De manera que a estas horas una nave espacial de la NASA navega por el universo en dirección a una roca del tamaño de la ... pirámide de Guiza con la intención de atizarle un buen porrazo y desviarla de su órbita, evitando con ello que algún día (no antes de cien años) otra roca como esa pudiera llegar a chocar con la Tierra (o lo que quede de ella) y provocar grandes destrozos. El pedrusco se llama Dimorphos y, como casi todos los meteoritos, tiene forma de patata. Una patata potencialmente asesina.

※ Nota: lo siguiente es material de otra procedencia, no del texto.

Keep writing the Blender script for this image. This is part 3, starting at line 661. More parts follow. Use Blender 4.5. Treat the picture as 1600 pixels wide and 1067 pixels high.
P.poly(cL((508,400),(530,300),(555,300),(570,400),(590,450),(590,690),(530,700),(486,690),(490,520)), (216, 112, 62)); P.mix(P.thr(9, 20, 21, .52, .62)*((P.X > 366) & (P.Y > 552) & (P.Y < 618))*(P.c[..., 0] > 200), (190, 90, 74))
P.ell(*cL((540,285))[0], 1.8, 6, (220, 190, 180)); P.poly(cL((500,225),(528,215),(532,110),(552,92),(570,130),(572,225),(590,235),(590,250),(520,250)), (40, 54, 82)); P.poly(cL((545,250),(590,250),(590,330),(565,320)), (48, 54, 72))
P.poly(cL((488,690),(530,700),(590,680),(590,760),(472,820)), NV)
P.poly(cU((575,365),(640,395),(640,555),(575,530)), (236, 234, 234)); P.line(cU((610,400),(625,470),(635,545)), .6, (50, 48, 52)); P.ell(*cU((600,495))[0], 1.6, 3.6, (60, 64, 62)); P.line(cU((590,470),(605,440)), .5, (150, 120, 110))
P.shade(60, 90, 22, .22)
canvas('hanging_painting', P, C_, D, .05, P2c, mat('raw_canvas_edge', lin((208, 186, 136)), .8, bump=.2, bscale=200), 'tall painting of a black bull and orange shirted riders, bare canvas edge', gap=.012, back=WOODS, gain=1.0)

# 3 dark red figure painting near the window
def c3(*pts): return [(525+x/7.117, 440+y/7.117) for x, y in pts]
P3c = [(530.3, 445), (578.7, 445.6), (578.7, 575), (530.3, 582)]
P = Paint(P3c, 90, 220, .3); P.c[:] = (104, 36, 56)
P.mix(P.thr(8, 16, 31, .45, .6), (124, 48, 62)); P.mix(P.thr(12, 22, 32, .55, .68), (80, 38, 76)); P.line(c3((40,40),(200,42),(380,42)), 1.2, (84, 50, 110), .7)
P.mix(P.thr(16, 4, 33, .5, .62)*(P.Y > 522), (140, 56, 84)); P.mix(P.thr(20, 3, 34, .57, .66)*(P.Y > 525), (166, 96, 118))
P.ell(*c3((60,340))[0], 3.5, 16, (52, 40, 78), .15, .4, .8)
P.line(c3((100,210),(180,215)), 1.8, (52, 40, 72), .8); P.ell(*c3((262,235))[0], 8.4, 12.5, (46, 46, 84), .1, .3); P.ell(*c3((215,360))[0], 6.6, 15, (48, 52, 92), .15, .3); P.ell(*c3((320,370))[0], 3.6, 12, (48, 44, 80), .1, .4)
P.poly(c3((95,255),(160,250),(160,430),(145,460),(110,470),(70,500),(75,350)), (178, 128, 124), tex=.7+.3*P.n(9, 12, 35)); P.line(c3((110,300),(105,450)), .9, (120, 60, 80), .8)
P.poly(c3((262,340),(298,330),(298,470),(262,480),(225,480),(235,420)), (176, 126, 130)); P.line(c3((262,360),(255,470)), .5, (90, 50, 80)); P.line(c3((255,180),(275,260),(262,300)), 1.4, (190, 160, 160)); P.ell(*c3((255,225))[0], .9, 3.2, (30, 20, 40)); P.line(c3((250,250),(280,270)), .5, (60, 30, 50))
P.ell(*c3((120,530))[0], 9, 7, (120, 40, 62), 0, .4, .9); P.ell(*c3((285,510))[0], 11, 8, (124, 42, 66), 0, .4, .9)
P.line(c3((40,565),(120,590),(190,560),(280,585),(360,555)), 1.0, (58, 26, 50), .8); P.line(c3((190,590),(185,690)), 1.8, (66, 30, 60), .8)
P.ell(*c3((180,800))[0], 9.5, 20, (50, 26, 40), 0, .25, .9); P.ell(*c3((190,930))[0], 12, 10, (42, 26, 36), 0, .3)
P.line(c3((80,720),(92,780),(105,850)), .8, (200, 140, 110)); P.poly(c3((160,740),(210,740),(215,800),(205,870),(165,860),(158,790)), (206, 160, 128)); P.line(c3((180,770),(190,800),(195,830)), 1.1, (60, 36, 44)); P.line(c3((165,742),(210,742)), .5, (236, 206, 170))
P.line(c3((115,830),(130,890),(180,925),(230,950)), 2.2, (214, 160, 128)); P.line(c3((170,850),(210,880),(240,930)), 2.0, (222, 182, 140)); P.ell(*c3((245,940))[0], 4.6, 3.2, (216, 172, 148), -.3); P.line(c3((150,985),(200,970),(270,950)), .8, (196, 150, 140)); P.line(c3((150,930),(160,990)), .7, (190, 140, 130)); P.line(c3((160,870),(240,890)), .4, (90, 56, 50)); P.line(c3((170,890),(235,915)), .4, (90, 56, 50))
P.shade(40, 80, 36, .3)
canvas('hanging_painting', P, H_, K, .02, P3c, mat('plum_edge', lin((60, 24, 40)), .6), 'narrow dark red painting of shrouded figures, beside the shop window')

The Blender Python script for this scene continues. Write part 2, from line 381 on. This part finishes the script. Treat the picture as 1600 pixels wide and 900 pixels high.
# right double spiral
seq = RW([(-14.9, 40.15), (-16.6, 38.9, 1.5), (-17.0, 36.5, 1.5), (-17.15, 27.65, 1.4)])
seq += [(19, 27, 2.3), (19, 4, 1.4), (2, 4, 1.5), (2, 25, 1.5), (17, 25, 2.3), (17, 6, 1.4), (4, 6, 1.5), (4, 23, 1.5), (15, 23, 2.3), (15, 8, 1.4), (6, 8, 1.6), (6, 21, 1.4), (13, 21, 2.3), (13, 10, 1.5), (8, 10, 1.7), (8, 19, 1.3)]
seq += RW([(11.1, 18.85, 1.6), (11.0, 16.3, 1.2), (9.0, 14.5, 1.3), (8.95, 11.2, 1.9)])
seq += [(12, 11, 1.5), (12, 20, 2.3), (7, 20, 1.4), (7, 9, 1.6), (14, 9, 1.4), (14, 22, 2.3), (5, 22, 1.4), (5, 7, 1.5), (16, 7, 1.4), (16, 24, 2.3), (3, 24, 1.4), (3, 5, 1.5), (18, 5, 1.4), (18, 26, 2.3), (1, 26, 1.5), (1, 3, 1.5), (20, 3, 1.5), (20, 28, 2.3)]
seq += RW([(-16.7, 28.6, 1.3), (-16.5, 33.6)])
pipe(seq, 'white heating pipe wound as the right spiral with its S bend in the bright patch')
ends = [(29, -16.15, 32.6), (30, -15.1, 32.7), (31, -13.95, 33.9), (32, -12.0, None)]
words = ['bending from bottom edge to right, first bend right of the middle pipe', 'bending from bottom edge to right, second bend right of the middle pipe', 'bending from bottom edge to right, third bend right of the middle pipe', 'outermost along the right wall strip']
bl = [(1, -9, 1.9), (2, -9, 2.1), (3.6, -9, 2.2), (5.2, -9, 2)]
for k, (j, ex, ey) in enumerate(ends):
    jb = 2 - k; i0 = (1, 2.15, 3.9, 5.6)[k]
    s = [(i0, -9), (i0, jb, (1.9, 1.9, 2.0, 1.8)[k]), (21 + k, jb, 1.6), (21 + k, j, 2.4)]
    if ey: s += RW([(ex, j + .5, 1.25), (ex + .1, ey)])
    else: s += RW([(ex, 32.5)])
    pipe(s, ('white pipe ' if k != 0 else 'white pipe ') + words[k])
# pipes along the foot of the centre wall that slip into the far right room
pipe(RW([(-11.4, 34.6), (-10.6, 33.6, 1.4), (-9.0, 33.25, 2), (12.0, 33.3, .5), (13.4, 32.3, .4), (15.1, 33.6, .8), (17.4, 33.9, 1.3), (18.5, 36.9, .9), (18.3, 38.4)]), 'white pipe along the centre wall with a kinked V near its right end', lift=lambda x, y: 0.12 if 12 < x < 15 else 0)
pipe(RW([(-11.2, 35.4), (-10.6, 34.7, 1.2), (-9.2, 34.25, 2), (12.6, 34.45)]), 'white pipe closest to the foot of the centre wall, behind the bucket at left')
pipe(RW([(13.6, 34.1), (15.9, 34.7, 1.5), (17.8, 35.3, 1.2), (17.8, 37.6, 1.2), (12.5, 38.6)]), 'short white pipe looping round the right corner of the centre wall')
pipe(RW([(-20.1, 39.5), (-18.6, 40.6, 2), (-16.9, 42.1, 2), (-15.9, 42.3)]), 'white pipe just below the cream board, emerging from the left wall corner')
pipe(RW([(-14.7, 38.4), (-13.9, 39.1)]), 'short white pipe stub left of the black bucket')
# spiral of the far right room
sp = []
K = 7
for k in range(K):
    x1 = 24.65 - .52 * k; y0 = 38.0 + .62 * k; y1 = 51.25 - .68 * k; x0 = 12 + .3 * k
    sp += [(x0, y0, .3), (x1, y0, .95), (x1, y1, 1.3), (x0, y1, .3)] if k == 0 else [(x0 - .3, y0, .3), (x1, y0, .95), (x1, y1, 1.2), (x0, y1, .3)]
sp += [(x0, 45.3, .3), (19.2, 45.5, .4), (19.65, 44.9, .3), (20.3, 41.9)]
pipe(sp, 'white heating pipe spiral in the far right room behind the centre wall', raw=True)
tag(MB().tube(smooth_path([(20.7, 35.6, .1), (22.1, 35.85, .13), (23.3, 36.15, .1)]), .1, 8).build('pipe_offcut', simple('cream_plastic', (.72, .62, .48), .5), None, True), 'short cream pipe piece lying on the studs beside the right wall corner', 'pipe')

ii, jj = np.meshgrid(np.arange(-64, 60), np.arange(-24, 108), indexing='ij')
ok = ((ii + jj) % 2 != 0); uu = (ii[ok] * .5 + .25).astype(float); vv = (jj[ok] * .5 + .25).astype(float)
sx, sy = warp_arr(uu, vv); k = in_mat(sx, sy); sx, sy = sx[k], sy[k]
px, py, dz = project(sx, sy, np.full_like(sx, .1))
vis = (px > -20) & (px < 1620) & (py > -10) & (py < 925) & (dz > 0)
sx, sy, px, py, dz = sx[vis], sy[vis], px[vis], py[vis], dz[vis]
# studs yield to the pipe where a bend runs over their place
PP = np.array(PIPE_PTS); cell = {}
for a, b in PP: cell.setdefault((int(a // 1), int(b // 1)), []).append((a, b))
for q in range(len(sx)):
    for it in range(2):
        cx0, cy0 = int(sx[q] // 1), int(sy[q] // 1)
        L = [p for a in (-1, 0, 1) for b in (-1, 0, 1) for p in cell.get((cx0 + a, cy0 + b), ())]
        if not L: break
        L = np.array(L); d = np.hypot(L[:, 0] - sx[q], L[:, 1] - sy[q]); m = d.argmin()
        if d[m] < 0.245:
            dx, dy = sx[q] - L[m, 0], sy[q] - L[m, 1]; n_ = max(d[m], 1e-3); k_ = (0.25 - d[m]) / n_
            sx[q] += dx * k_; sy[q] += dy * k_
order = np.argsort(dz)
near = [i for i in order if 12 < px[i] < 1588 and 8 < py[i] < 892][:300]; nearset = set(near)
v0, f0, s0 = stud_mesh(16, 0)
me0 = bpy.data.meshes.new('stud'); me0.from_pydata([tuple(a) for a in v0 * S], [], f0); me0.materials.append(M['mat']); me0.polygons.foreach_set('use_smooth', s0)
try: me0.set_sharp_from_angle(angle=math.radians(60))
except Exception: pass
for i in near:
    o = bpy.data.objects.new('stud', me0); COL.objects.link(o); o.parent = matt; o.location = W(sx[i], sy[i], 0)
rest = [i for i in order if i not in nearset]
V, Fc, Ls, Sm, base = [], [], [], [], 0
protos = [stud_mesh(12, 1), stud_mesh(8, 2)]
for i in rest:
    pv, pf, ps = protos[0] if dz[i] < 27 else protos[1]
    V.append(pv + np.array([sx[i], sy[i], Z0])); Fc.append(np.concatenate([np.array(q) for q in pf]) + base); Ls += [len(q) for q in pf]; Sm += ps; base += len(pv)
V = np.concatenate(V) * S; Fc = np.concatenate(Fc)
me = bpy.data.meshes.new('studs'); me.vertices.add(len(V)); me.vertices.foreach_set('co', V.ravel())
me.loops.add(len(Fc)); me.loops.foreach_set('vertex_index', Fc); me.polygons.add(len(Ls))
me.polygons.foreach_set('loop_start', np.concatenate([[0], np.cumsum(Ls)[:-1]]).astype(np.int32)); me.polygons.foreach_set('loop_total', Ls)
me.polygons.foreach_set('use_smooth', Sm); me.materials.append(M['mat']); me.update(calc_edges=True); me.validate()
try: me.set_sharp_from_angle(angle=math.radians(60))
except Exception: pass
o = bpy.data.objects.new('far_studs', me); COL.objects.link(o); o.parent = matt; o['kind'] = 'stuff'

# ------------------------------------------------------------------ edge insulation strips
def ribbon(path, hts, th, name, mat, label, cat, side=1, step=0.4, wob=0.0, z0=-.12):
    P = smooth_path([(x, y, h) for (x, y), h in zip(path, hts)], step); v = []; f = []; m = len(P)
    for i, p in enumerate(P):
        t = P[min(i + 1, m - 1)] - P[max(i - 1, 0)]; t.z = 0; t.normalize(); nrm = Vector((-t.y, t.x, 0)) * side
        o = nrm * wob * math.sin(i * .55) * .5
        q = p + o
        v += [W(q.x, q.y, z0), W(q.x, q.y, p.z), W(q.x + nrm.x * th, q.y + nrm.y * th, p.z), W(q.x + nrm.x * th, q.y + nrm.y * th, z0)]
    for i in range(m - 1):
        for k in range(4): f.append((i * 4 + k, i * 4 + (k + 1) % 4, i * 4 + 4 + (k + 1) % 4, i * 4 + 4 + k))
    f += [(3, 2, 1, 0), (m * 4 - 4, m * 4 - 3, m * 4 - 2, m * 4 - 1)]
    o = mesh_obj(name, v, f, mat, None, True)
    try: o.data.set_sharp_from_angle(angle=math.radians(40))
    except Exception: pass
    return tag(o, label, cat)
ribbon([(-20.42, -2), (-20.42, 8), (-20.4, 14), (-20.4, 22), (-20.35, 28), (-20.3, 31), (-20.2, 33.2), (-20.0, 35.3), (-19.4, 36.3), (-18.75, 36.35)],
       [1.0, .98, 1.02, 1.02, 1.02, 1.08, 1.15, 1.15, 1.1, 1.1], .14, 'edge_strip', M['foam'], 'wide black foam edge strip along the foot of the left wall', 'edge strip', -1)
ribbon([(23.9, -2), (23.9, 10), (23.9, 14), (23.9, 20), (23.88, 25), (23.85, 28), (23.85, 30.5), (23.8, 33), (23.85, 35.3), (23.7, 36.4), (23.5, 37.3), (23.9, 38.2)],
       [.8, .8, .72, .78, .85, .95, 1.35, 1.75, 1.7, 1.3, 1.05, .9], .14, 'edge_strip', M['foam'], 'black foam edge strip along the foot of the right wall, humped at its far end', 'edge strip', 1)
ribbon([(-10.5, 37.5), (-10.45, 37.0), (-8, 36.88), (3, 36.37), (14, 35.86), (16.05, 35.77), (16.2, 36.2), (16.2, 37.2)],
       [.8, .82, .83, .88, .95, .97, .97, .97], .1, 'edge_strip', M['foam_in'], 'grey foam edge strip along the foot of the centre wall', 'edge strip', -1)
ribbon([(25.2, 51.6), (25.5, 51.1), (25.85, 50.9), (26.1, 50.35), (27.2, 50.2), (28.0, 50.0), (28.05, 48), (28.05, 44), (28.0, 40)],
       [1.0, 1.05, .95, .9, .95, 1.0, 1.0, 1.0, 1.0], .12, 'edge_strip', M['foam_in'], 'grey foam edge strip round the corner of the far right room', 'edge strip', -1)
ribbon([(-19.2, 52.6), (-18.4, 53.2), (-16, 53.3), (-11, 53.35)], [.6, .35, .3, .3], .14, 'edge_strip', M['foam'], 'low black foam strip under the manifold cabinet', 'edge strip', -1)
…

De hecho, por poético que nos parezca el universo, la cruda realidad es que vivimos rodeados de basura espacial y amenazados por un gigantesco patatal compuesto por más de 20.000 asteroides susceptibles de cruzarse en nuestro camino. Dimorphos no parece ser uno de ellos, pero ha sido elegido como conejillo de Indias. Imaginemos que los ingenieros de la NASA han apuntado bien y que el dardo, en once meses, da en la diana. En ese momento, la sonda se destruirá por el impacto, no sin antes haberse hecho un selfi y haberlo subido a Instagram (por supuesto). Imaginemos también que Dimorphos cambia de trayectoria. ¡Bingo! Pero... ¿Y si por sacarlo de su órbita lo acabamos enviando a otro mundo? ¿A un planeta en el que quizás haya vida inteligente, tanto como para saber quiénes y desde dónde les han remitido semejante regalito envenenado?
Sí, sí, ya sé que hablo desde la fantasía más acientífica. Pero, bueno, películas de ciencia ficción más delirantes se han visto y han reventado la taquilla... Yo solo sé que ayer los terrícolas comenzamos una partida de billar espacial con carácter autodefensivo. Y que como le cojamos afición, algún día podríamos hacer carambola y desencadenar una guerra intergaláctica, por un quítame de ahí esos meteoritos.